R.C. 4511.19(A)(1) states that no person shall operate any vehicle within the state when the "person is under the influence of alcohol * * *." The Ohio Supreme Court has distinguished between "operating" a motor vehicle and "driving" a motor vehicle. "Operation of a motor vehicle within the contemplation of R.C. 4511.19(A) is a broader term than driving and a person in the driver's position in the front seat of the vehicle with the key in the ignition while under the influence of alcohol * * * can be found in violation of the statute." State v. Cleary (1986), 22 Ohio St. 3d 198, paragraph one of the syllabus. The court reasoned that "[a] clear purpose of R.C. 4511.19 is to discourage persons from putting themselves in the position in which they can potentially cause the movement of a motor vehicle while intoxicated." State v. Gill (1994), 70 Ohio St. 3d 150, 154. Therefore, using the reasoning of the Ohio Supreme Court in Cleary and Gill, the stipulated facts in the present case support the trial court's finding that appellant was "operating" a vehicle while intoxicated pursuant to R.C. 4511.19.

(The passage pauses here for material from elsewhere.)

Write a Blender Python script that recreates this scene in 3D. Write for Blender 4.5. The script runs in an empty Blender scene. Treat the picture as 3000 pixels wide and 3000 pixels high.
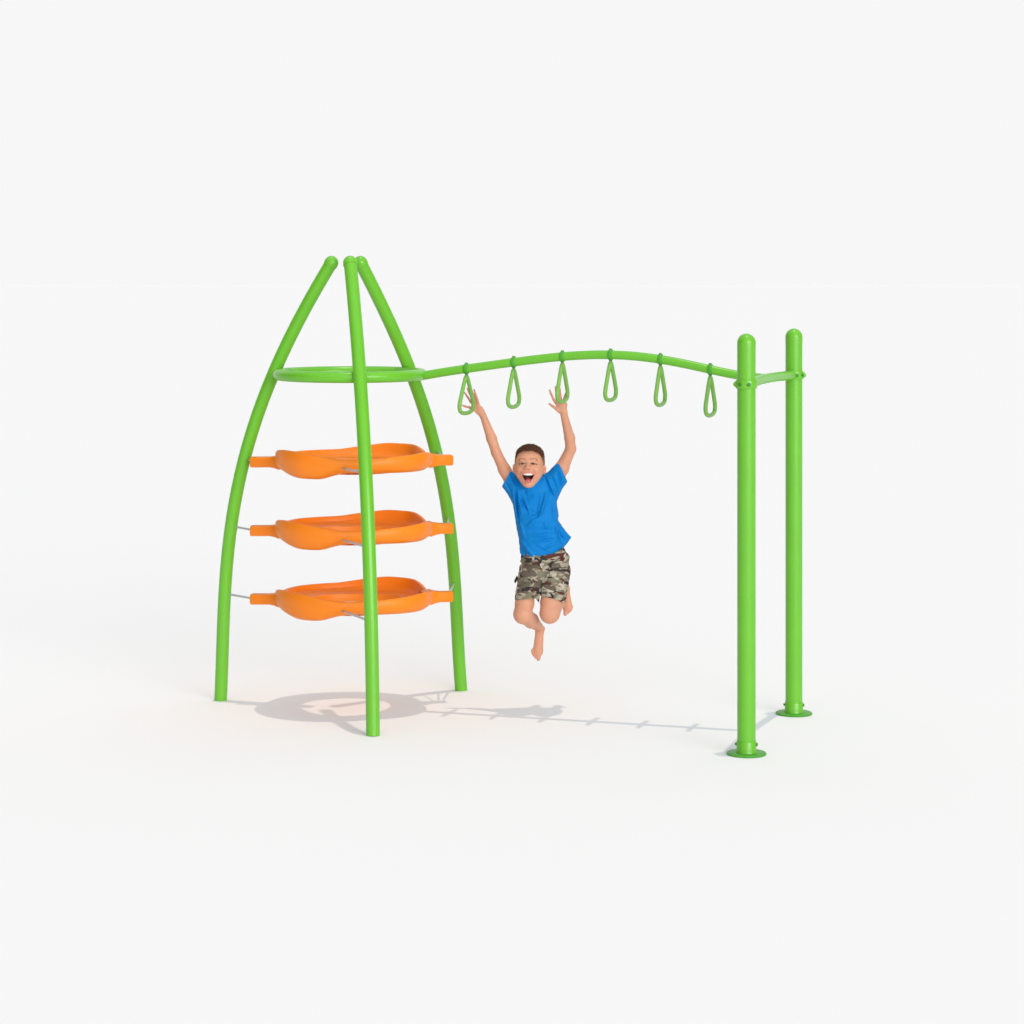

Appellant argues that the application of Cleary and Gill to the present case demonstrates that R.C. 4511.19 is constitutionally overbroad and/or vague. A statute is overbroad when the scope of the statute is so broad that it includes activity which would otherwise be legal. Columbus v. Bricker (1998), 131 Ohio App. 3d 675, 679. The activities appellant argues in her brief "would otherwise be legal" but for the alleged overbroad scope of the statute are appellant being intoxicated while seated behind the steering wheel of a parked vehicle with the vehicle running. "A statute is void for vagueness if it fails to give a person of ordinary intelligence fair notice that his or her contemplated conduct is forbidden, or if the statute encourages arbitrary and discriminatory enforcement." State v. Moore (2000), Summit App. No. 19544, discretionary appeal not allowed, 90 Ohio St. 3d 1403, following Kolender v. Lawson (1983), 461 U.S. 352, 357, 103 S. Ct. 1855.

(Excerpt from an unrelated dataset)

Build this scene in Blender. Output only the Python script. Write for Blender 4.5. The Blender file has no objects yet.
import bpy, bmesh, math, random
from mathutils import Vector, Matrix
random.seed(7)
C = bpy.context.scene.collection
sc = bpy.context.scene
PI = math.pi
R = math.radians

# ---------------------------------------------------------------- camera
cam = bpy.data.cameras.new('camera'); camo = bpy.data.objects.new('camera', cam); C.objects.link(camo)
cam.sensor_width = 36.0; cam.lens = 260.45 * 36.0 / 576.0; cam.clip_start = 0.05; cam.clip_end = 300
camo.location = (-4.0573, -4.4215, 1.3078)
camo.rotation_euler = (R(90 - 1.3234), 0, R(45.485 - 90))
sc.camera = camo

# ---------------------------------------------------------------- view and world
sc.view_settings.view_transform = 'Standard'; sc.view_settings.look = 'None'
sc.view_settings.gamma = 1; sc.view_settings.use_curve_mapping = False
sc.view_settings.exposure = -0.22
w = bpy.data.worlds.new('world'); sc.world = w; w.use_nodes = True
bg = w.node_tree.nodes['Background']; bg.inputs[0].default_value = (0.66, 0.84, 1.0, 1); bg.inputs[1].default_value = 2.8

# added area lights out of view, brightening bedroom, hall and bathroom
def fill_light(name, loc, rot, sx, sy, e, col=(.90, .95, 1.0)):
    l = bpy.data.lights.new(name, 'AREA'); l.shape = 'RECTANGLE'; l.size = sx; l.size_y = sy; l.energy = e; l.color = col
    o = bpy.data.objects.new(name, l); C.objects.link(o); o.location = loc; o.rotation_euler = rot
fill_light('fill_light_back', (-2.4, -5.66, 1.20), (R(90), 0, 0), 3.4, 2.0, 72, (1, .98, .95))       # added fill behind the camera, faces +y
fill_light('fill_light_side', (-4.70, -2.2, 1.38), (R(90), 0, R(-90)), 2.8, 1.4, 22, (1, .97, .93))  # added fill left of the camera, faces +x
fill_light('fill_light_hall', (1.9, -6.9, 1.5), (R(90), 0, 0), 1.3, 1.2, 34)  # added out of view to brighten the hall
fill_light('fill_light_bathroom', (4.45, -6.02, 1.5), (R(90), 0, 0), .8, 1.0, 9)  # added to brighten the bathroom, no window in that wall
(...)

Appellant does not argue that the language of R.C. 4511.19 encourages arbitrary and discriminatory enforcement. However, appellant argues that in order to understand the phrase "operation of a vehicle" as interpreted by the Ohio Supreme Court, "a person needs a law degree, a current lexis printout, a map of judicial districts and probably a crystal ball to try and guess what the term `operate means.'" However, "[t]here is no ambiguity in the legislature's use of the term `operate' in reference to operation of a motor vehicle while intoxicated, as prohibited by R.C.4511.19(A)." Logan v. Russell (2000), Hocking App. No. 99CA7. The verb operate according to its common definition "requires some affirmative act of running or controlling the functioning of the vehicle * * *." State v. Lewis (1999), 131 Ohio App. 3d 229, 237.

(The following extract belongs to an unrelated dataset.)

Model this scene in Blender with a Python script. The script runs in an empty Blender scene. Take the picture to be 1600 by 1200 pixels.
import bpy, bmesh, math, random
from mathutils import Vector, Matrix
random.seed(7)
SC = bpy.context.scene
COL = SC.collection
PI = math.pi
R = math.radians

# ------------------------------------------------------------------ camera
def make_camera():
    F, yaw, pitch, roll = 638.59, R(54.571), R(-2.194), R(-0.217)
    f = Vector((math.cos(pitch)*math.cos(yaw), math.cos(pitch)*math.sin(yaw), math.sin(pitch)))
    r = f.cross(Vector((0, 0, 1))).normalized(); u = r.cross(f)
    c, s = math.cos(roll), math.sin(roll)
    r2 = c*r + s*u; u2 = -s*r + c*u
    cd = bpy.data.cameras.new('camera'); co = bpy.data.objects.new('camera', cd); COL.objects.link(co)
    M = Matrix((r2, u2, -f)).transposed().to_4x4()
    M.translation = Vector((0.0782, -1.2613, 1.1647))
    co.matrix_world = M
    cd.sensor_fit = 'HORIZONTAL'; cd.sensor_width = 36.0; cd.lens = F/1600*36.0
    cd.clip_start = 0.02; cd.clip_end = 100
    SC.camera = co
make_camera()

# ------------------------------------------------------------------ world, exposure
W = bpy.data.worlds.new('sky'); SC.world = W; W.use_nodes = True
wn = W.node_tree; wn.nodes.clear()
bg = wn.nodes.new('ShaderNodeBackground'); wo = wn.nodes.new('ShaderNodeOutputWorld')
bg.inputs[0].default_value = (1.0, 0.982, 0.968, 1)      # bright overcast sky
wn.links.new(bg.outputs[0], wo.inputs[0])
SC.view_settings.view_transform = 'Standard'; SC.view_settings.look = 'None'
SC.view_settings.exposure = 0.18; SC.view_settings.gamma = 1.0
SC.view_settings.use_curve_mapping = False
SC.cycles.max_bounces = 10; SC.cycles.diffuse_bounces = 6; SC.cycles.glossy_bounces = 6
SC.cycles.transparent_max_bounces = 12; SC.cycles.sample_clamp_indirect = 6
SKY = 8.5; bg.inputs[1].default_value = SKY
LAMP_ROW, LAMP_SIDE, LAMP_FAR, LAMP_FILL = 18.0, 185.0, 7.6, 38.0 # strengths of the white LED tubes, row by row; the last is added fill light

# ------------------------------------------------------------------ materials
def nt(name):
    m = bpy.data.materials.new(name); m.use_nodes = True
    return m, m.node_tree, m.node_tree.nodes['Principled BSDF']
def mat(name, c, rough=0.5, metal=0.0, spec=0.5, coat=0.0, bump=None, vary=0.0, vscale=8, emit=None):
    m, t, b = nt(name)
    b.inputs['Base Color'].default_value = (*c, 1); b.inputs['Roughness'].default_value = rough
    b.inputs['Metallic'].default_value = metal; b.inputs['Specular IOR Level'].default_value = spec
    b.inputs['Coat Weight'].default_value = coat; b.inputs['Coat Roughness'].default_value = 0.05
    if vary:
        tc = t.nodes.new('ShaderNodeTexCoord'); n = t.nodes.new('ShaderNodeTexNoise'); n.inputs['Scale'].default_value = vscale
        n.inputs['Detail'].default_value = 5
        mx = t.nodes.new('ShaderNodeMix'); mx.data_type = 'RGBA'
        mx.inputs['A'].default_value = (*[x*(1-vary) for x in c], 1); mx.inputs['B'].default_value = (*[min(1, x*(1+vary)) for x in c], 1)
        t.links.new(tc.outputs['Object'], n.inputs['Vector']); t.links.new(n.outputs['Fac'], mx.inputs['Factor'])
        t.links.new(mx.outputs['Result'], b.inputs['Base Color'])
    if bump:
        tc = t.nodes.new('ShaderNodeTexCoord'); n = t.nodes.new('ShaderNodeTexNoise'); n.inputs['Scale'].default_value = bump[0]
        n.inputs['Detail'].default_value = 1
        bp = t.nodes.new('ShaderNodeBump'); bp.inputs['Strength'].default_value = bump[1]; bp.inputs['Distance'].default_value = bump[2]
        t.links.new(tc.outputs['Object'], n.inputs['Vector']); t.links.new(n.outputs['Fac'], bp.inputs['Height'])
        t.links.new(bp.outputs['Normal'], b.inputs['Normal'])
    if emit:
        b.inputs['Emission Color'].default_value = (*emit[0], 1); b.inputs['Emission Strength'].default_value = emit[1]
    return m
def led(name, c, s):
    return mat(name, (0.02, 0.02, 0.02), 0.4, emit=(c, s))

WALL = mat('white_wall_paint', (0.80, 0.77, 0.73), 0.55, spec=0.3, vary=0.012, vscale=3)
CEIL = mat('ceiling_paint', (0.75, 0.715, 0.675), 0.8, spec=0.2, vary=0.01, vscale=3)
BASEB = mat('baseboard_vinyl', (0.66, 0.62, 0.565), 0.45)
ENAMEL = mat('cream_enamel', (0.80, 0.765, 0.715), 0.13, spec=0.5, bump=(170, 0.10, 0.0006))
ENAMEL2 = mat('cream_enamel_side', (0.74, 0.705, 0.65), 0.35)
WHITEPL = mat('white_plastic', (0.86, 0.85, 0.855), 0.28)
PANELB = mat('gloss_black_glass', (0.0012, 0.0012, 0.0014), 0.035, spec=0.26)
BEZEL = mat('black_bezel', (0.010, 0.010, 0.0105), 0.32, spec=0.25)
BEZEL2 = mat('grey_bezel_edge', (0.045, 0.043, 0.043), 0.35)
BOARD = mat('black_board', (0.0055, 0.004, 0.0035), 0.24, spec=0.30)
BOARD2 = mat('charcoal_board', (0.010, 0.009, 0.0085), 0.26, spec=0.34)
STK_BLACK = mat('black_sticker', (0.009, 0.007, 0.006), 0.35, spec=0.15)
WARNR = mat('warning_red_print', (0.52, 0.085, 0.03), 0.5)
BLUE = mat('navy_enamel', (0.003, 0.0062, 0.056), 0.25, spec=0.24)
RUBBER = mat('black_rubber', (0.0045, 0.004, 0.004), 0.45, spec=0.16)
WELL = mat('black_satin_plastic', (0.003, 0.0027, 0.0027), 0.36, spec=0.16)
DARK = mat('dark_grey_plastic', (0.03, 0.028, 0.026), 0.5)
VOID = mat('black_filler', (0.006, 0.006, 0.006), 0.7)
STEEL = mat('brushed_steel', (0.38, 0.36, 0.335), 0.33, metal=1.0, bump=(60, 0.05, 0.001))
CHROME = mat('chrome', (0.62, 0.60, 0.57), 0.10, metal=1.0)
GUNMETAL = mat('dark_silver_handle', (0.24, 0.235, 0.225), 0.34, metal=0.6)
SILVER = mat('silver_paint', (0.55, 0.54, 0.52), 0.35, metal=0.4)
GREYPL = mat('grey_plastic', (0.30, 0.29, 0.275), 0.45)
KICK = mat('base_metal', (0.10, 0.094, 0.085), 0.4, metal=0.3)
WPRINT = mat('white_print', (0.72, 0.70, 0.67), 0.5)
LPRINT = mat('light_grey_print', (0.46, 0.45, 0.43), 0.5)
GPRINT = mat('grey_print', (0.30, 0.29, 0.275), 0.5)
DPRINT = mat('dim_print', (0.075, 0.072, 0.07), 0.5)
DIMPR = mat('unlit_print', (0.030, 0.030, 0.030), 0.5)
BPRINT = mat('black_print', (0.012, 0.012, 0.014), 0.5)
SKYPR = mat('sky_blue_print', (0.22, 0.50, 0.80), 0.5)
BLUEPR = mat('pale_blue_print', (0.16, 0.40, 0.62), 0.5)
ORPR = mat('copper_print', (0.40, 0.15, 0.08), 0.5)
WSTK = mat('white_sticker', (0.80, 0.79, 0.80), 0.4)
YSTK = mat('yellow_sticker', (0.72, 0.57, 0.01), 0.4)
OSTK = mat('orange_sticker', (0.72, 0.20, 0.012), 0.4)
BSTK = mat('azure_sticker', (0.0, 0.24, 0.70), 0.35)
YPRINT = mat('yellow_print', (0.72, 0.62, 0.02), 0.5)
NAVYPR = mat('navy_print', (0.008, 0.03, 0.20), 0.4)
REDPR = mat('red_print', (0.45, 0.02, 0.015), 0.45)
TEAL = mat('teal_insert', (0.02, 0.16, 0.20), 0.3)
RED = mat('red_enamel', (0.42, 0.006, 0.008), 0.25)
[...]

In the present case, the evidence shows that appellant acted affirmatively in order to run or control the functioning of her vehicle. By sitting in the driver's seat of the vehicle (as opposed to being seated in a different seat within the vehicle) while the engine was running, appellant was in control of the vehicle. A person of ordinary intelligence could conclude that sitting in the driver's seat of a vehicle with the engine running is "operating" of the vehicle. Additionally, "we must presume that the interpretation of the word operate is a reasonable construction of the word since the [Ohio] Supreme Court is bound to give a constitutional rather than an unconstitutional construction to a statute." Id. Therefore, we find that R.C. 4511.19 as applied to the present case is not unconstitutionally overbroad and/or vague because appellant had fair notice that her contemplated conduct was forbidden.
Accordingly, appellant's assignment of error is overruled, and the judgment of the Franklin County Municipal Court is affirmed.
Judgment affirmed.
TYACK, P.J., and LAZARUS, J., concur.